Na Dinamarca, o esporte é desenvolvido em clubes sociais que oferecem os mais diversos esportes para os praticantes. O Pan Idraet, clube de Bigom, tem mais de 80 mil associados e trabalha para desenvolver um ambiente seguro para a comunidade LGBT. Ele defende que o caminho para que a tolerância seja total passa por uma mudança de comportamento.

“Para combater a homofobia, você tem de abolir termos homofóbicos. Enquanto isso for aceito por técnicos e torcedores, vai ser um hábito difícil de ser quebrado. Muitos clubes fizeram campanhas contra o racismo, e hoje termos racistas não são mais aceitos. O jeito que você fala sobre as pessoas reforça os preconceitos”, disse Bigom, que ainda aponta um outro caminho.
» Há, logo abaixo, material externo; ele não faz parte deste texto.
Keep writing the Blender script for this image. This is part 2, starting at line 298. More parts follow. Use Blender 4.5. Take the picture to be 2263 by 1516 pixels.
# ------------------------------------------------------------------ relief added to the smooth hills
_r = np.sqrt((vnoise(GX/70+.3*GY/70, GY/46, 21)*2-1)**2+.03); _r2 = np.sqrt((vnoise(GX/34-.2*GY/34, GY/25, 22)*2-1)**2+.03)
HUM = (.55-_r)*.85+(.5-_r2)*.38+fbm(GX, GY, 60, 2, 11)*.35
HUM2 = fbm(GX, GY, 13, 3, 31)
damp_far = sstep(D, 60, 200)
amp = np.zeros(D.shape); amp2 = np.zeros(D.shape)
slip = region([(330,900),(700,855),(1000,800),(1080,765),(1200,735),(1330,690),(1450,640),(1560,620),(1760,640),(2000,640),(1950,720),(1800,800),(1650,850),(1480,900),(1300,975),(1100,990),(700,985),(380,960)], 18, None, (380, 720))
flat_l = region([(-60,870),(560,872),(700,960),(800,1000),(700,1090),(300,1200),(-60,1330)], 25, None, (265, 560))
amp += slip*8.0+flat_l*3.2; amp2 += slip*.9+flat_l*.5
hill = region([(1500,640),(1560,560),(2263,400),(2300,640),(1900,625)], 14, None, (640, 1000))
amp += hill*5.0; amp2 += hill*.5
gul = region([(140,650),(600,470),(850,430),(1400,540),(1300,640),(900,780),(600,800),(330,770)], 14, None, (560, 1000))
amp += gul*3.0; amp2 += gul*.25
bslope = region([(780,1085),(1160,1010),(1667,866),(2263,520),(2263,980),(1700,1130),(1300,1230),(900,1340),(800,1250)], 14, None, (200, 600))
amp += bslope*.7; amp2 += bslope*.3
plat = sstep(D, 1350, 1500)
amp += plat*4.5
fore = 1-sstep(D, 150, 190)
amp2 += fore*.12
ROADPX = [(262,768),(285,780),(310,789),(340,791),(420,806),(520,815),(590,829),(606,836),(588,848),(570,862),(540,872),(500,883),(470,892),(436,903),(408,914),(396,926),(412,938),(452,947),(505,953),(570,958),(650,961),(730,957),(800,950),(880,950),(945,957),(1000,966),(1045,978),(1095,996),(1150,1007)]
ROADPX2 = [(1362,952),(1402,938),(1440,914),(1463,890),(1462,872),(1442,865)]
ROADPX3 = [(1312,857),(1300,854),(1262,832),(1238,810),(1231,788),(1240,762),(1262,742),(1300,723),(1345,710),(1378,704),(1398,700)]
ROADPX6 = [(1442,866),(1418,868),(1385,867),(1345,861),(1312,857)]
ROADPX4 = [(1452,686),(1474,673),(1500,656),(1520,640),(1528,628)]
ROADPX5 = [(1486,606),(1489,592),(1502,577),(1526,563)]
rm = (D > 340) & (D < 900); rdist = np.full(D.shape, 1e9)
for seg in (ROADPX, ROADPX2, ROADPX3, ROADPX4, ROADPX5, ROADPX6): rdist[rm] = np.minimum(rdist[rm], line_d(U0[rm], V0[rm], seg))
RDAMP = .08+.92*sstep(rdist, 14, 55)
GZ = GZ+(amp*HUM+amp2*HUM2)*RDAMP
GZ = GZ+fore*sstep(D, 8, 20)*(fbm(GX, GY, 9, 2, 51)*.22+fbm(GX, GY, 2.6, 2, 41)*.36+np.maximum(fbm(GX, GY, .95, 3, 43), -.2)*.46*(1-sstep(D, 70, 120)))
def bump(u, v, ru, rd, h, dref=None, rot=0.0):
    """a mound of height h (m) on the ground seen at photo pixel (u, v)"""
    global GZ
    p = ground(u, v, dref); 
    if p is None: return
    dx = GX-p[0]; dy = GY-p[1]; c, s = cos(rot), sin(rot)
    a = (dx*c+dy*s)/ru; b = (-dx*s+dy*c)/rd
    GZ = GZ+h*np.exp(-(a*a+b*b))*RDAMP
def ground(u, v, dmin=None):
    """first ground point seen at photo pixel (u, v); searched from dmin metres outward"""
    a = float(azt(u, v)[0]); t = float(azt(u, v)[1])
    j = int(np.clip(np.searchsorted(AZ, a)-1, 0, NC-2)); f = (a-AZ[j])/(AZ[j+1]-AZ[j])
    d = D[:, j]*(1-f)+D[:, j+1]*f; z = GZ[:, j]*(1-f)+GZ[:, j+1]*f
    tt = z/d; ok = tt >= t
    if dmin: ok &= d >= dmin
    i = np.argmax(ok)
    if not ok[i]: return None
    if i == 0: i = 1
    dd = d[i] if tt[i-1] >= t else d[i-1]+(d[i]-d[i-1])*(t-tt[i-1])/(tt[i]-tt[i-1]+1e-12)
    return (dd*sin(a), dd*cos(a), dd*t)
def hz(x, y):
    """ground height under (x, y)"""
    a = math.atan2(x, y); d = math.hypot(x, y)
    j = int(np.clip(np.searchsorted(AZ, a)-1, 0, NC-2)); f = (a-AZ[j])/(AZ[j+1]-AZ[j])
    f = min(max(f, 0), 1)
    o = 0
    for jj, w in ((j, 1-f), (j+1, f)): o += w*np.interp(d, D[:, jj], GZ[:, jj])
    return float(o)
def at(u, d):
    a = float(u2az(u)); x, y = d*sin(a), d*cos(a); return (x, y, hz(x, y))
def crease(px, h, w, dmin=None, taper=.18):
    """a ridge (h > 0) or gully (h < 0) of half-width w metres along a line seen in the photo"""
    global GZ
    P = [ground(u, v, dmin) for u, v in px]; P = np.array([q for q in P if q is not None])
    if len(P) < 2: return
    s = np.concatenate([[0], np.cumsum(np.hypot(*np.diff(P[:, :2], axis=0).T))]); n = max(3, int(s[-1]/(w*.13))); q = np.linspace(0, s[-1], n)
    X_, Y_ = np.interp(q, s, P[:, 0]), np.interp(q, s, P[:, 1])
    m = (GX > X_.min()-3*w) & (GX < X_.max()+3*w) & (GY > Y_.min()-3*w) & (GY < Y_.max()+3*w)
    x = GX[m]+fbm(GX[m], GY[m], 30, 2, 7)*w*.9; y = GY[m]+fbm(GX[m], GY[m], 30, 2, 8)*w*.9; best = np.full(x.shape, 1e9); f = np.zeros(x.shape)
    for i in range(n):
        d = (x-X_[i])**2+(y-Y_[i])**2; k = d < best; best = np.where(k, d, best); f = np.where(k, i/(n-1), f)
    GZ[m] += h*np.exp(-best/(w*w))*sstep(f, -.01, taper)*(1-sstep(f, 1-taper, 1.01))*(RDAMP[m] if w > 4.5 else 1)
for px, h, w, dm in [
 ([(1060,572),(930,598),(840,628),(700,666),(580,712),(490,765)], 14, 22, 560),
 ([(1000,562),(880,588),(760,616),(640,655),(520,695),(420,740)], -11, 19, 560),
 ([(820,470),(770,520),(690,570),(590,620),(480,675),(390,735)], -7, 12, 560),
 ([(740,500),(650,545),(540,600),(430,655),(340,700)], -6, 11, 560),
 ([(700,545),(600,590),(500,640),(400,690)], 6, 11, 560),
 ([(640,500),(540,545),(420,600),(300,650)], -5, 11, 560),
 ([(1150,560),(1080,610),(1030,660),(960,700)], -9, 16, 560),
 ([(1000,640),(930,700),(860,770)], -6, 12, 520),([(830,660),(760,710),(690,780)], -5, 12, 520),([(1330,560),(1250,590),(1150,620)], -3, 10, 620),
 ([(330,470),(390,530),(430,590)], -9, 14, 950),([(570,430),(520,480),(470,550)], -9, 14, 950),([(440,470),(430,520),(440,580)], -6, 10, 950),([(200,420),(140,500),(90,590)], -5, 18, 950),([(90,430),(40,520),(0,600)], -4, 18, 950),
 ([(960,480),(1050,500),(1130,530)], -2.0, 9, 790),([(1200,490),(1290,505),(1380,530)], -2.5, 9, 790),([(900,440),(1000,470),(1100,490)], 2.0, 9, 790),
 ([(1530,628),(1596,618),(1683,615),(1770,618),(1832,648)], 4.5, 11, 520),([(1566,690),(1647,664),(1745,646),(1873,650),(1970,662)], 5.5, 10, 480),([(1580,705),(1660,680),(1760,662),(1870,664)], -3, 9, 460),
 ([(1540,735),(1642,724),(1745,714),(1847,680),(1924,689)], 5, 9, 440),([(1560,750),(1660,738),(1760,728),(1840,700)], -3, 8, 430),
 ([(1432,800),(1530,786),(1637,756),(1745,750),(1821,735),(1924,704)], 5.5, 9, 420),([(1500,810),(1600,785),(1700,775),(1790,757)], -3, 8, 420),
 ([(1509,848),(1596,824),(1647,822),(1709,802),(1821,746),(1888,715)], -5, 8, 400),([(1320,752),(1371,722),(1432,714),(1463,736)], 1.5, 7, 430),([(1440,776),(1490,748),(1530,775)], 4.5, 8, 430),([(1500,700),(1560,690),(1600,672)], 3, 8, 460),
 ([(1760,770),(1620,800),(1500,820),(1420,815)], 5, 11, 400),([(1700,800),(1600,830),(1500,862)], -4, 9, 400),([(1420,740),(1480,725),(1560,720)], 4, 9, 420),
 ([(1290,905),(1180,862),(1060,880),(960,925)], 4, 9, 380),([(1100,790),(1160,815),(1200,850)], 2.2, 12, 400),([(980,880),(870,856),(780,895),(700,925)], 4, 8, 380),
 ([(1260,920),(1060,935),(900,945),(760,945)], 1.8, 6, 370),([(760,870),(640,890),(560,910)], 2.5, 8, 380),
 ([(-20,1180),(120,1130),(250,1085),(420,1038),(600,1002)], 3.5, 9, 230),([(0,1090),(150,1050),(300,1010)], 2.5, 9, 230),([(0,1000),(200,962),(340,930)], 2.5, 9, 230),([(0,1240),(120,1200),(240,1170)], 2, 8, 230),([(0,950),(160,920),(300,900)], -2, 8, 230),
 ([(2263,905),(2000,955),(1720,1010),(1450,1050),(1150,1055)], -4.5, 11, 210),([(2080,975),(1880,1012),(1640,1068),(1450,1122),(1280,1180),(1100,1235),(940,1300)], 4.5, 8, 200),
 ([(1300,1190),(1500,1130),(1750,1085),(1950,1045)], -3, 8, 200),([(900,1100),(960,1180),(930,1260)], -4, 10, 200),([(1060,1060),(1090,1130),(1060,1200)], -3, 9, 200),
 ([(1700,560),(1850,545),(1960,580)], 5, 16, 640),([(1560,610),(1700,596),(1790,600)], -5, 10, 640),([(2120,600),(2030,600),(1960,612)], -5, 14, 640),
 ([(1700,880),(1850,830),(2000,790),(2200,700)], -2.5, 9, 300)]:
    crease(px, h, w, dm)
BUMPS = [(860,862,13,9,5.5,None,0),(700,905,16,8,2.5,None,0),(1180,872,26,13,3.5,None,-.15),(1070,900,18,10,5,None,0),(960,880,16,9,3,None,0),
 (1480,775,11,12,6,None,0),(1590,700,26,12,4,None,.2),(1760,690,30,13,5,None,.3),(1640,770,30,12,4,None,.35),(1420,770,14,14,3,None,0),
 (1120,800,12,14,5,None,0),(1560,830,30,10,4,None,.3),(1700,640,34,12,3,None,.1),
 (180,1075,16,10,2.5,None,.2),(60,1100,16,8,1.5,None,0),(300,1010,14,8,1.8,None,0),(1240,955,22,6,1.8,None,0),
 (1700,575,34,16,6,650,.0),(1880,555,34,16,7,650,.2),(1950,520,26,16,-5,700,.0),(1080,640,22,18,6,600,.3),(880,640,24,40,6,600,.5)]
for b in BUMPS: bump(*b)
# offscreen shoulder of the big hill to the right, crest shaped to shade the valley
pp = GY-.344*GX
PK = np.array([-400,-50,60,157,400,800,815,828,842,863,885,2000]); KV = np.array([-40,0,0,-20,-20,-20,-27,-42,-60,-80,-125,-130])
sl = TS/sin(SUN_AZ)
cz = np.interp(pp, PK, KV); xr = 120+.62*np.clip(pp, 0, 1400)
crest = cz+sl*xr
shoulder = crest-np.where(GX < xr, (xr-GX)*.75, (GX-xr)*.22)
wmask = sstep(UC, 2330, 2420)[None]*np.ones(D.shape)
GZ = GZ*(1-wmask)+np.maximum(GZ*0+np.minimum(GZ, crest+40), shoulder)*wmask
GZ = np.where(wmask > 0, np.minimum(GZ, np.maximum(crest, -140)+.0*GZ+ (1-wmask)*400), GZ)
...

“Se assumir é uma questão muito pessoal e nunca forçaríamos ninguém a assumir nada, mas é claro que falar publicamente sobre sua orientação sexual ajuda. Você sempre vai inspirar adultos e crianças, que vão buscar a sua história e ler sobre você. Referências cumprem um papel incrivelmente importante nesta questão”, diz Bigom.